In this study, a field soil (pH 6.4, 1.5% organic carbon, 15% clay) was contaminated with filter dust from a brass foundry containing 98% zincite (ZnO). We followed the dissolution and redistribution of Zn over 4 years using bulk and micro XAFS analysis.
Bulk XAFS shows that within 18 months, most zincite dissolved and Zn attached to various soil components, mainly as an outer sphere complex. Micro XAFS reveals both remnants of undissolved zincite as well as regions of Zn specifically adsorbed to Mn/Fe oxides and beginning formation of a Zn bearing solid phase (phyllosilicate or mixed layered hydroxide). After 36 months, we observe a second shell in the bulk XAFS spectrum (~2.1 Zn @ 3.11 Å; 1st shell 5.8 O @ 2.04 Å), further supporting the formation of a Zn bearing mineral. Micro XAFS data for the same time reveal tetrahedrally coordinated specifically adsorbed Zn in Mn rich zones, Zn attached to organic material as an outer sphere complex, and octahedrally coordinated Zn in large diffuse parts of the soil matrix with a spectrum similar to the bulk XAFS.

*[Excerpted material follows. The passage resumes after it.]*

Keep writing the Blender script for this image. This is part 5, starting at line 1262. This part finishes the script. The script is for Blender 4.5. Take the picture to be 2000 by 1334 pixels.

Our results show that in a near neutral soil, ZnO dissolved within one to two years. A short transient phase, during which Zn is predominantly bound as an outer sphere complex, was followed by specific Zn adsorption and the onset of the formation of a Zn mineral phase. These results demonstrate that within a few years, Zn may be redistributed and attenuated in a near neutral soil. In ongoing studies, we investigate the long term efficiency of this immobilization process, e.g., during soil acidification.